Johnson expects it to last a very long time and said his company is honored to be part of the memorial.

“It’s a very long-lasting product and you feel like you’ve given something,” he said, “Now some of these people gave everything, so it’s a humble feeling that we just participate in telling a story.” While the work was going on in Kansas City, site preparation was underway in Papillion.

It has been a multi-year battle.

They’ve had to fight funding, supply chain issues and the weather.

Those who are helping make the new memorial a reality said it is a battle that needed to be fought.

“The fact that we got here, and they didn’t, it means we need to honor them. We need to take care of the memories for their families and tell their stories and that’s what we’re trying to do.”

Those are the thoughts of George Abbott.

He is a Navy veteran who actually served on a destroyer like the USS Evans and at the same time the Evans was in Vietnam.

“I was in the Navy and I was on the gunline and we were a sister ship, basically. We were DD759 and they were DD754,” Abbott said.

Now he is serving on the board of the Nebraska Vietnam Veteran Memorial.

The site includes a restored ‘Huey” UH-1 helicopter that flew more than 3,000 hours in Vietnam.

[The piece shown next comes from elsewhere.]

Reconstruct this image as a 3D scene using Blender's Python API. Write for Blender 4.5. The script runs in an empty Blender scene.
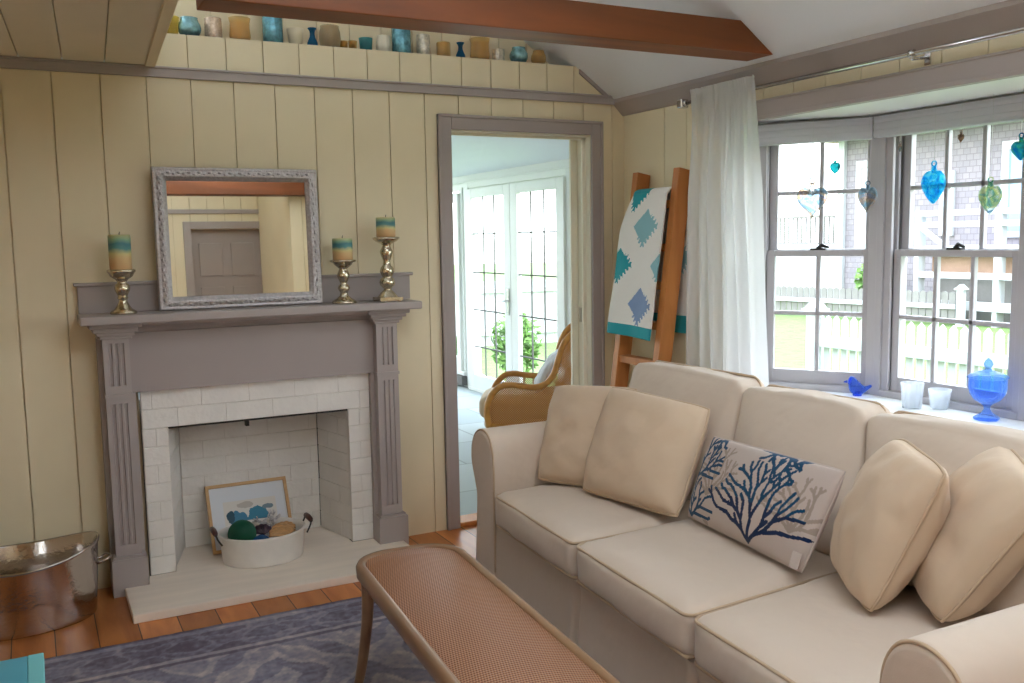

There are interactive tiles telling the stories of veterans

There are places to reflect upon the war and there is the new wall.

Abbott said adding the names of the Sage brothers and Garry Hodgson is the right thing to do.

“I think somebody needs to get their head out of the proverbial, get it done because they spent a lot of time on the gunline and what they call Yankee Station which is where the destroyers went up and worked for the aircraft carriers,” Abbott said “So, you know in my opinion, they certainly qualified for being on the Wall, but I’m not the guy to make that decision.”

Meanwhile, at the June 3, 2023 memorial in Niobrara, Linda Vaa and her son received an “Honor and Remember” flag as their fallen sailors were honored with a rifle volley and the playing of “Taps”.

Still, people like Linda Vaa who are still living with the loss, are left wondering why the names of their loved ones can’t be on the famous wall in D.C.

“I want my son to go see it, my granddaughter to go see their family’s names on the wall,” Linda said.

Until that happens, they hope Nebraska’s Wall will give them some solace, knowing that those lost are not forgotten.

“When you when you forget the boys, when you forget their names, then they’re dead. But when they’re always remembered and they’re remembered with such good everybody is so proud to know ’em,” Linda said.